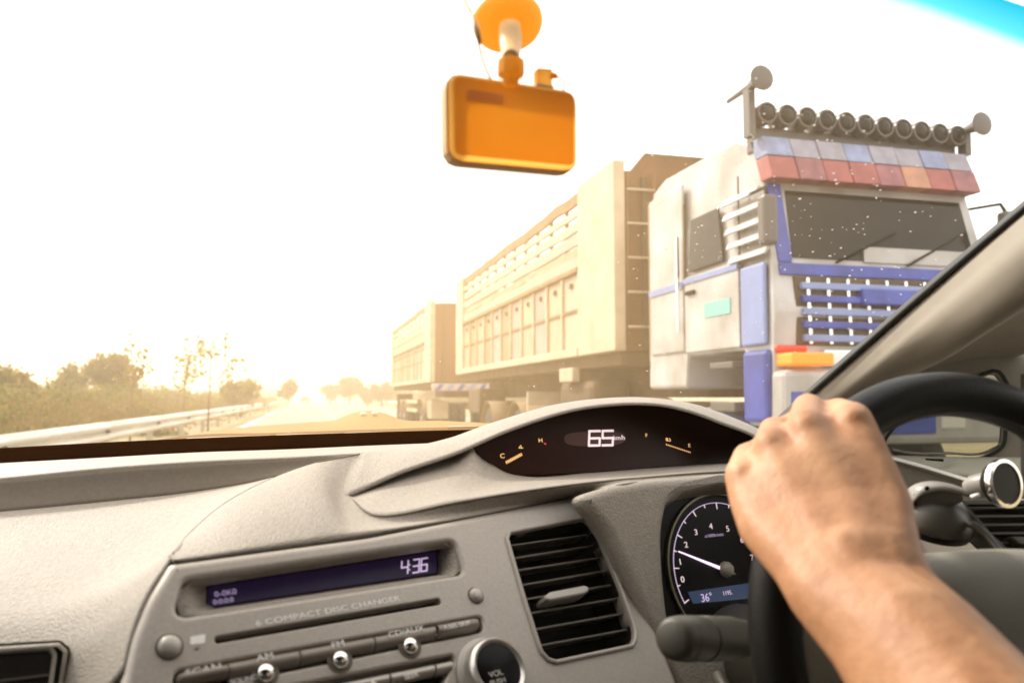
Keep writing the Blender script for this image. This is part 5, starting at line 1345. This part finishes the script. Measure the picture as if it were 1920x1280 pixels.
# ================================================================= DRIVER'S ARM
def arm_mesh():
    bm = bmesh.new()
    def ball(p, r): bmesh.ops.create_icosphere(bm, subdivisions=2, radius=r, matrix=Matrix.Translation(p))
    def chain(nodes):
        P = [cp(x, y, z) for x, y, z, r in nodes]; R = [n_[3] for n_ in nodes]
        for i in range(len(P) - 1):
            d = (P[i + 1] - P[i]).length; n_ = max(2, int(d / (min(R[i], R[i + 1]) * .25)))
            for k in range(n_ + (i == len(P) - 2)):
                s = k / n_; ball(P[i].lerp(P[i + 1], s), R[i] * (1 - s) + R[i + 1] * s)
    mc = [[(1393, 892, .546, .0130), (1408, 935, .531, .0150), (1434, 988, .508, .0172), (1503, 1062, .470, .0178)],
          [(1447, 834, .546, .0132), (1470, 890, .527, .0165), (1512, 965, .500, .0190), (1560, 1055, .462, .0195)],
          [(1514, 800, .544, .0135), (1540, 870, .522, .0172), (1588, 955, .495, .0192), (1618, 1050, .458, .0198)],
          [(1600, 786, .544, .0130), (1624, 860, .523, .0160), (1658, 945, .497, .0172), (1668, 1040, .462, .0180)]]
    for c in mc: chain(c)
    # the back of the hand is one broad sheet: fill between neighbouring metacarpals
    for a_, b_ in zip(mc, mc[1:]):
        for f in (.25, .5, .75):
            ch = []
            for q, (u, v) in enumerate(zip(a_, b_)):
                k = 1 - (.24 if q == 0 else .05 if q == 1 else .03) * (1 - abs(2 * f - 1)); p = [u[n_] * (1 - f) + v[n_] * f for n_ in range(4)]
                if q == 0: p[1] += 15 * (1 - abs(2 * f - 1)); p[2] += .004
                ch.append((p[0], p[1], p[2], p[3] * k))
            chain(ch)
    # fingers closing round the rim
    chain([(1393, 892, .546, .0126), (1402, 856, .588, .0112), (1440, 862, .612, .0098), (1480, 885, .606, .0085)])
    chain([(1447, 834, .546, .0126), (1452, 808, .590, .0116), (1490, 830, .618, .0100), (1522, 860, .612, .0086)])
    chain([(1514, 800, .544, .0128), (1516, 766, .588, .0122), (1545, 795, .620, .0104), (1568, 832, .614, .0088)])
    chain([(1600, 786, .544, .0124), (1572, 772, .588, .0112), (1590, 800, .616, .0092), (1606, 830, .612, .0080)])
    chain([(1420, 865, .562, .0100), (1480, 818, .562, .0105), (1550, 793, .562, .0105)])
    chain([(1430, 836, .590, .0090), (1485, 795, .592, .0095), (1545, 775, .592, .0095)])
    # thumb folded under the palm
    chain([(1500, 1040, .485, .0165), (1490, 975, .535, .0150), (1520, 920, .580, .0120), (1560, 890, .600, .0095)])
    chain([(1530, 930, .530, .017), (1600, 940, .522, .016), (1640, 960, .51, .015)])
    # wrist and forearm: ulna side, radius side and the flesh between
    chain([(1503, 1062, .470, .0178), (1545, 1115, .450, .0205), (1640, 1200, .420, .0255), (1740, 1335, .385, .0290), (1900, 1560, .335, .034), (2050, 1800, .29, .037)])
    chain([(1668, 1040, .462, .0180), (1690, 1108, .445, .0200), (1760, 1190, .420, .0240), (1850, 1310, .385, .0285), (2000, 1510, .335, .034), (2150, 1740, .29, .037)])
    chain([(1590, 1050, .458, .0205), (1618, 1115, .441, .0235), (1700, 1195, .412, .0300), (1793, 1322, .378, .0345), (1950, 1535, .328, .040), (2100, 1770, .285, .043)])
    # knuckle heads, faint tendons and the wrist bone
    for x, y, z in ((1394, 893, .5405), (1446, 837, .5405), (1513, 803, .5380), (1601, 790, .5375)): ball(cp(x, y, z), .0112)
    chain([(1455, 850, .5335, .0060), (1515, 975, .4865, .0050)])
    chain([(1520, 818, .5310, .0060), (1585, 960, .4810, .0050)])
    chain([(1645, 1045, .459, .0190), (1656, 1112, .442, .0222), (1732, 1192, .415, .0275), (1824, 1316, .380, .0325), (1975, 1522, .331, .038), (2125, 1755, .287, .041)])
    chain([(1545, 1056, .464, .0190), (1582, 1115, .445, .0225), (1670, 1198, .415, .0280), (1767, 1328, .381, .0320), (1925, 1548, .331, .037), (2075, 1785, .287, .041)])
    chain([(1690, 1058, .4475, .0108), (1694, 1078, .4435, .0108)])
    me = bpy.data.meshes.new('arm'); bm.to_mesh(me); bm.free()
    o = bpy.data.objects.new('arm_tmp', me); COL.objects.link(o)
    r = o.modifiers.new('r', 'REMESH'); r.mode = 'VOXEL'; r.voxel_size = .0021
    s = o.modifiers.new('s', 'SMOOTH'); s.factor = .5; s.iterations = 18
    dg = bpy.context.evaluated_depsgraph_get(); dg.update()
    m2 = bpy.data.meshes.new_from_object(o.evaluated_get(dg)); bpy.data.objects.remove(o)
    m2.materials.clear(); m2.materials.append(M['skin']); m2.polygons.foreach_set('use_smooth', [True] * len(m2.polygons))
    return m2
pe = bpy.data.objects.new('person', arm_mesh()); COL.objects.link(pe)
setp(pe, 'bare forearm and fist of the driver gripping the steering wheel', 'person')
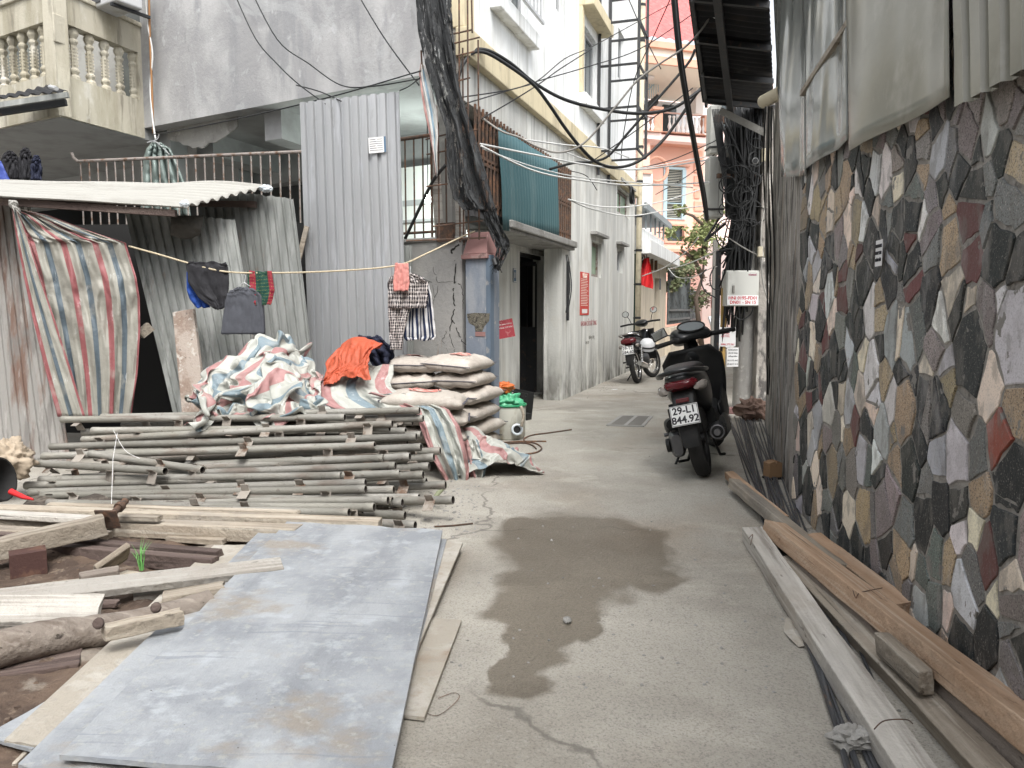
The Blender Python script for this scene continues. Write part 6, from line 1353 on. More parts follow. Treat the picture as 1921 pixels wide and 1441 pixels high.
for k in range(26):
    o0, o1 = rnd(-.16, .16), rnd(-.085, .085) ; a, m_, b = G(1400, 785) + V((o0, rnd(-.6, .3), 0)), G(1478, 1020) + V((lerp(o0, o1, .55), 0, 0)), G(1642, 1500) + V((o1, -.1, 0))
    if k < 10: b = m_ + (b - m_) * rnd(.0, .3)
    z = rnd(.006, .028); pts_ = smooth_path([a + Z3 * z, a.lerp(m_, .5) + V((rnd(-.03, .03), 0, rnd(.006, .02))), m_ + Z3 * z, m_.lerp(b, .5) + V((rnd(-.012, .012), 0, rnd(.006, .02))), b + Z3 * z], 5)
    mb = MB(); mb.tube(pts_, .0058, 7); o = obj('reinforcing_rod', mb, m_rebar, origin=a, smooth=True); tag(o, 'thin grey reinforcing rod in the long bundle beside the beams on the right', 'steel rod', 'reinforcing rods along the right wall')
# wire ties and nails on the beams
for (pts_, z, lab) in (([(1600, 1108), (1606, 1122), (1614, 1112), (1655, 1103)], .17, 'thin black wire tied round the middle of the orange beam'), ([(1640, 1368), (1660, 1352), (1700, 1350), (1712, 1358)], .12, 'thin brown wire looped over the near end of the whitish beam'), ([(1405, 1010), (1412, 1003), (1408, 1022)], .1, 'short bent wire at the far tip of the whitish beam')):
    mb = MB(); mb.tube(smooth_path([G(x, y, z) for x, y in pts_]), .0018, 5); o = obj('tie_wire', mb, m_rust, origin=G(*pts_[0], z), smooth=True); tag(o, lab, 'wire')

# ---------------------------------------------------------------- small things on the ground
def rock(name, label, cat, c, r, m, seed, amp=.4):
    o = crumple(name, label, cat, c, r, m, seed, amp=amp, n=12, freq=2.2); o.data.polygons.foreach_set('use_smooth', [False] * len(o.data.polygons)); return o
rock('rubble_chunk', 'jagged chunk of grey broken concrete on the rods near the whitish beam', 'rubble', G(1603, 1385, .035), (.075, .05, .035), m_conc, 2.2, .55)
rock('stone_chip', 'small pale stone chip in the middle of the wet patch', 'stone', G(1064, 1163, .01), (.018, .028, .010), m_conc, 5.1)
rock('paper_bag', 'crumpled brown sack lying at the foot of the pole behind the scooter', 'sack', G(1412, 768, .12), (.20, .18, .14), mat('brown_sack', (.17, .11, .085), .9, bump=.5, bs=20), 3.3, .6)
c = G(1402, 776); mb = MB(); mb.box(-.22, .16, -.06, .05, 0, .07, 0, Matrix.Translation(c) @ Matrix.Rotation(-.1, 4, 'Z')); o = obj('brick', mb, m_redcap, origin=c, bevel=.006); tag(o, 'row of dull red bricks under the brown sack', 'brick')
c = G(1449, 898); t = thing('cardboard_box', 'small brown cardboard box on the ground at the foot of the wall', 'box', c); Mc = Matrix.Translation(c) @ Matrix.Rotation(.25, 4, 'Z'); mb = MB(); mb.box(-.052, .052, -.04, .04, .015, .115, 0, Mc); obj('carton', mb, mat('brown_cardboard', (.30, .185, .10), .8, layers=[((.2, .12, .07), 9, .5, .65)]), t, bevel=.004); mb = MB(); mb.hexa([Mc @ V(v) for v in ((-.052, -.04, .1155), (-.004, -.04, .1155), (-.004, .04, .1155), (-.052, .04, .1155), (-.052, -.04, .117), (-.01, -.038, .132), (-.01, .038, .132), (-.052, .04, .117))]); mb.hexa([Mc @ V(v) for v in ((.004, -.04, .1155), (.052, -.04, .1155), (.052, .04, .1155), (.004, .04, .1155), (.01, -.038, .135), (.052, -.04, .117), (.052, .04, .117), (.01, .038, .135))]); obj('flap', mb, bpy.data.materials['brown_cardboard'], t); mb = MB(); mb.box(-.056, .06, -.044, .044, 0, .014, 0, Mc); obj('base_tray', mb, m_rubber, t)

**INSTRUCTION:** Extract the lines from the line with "The Blender Python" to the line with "mb = MB(); mb.tube(smooth_path([G(x, y, z)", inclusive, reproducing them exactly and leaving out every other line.

**RESPONSE TO THIS EXERCISE:**
The Blender Python script for this scene continues. Write part 6, from line 1353 on. More parts follow. Treat the picture as 1921 pixels wide and 1441 pixels high.
for k in range(26):
    o0, o1 = rnd(-.16, .16), rnd(-.085, .085) ; a, m_, b = G(1400, 785) + V((o0, rnd(-.6, .3), 0)), G(1478, 1020) + V((lerp(o0, o1, .55), 0, 0)), G(1642, 1500) + V((o1, -.1, 0))
    if k < 10: b = m_ + (b - m_) * rnd(.0, .3)
    z = rnd(.006, .028); pts_ = smooth_path([a + Z3 * z, a.lerp(m_, .5) + V((rnd(-.03, .03), 0, rnd(.006, .02))), m_ + Z3 * z, m_.lerp(b, .5) + V((rnd(-.012, .012), 0, rnd(.006, .02))), b + Z3 * z], 5)
    mb = MB(); mb.tube(pts_, .0058, 7); o = obj('reinforcing_rod', mb, m_rebar, origin=a, smooth=True); tag(o, 'thin grey reinforcing rod in the long bundle beside the beams on the right', 'steel rod', 'reinforcing rods along the right wall')
# wire ties and nails on the beams
for (pts_, z, lab) in (([(1600, 1108), (1606, 1122), (1614, 1112), (1655, 1103)], .17, 'thin black wire tied round the middle of the orange beam'), ([(1640, 1368), (1660, 1352), (1700, 1350), (1712, 1358)], .12, 'thin brown wire looped over the near end of the whitish beam'), ([(1405, 1010), (1412, 1003), (1408, 1022)], .1, 'short bent wire at the far tip of the whitish beam')):
    mb = MB(); mb.tube(smooth_path([G(x, y, z) for x, y in pts_]), .0018, 5); o = obj('tie_wire', mb, m_rust, origin=G(*pts_[0], z), smooth=True); tag(o, lab, 'wire')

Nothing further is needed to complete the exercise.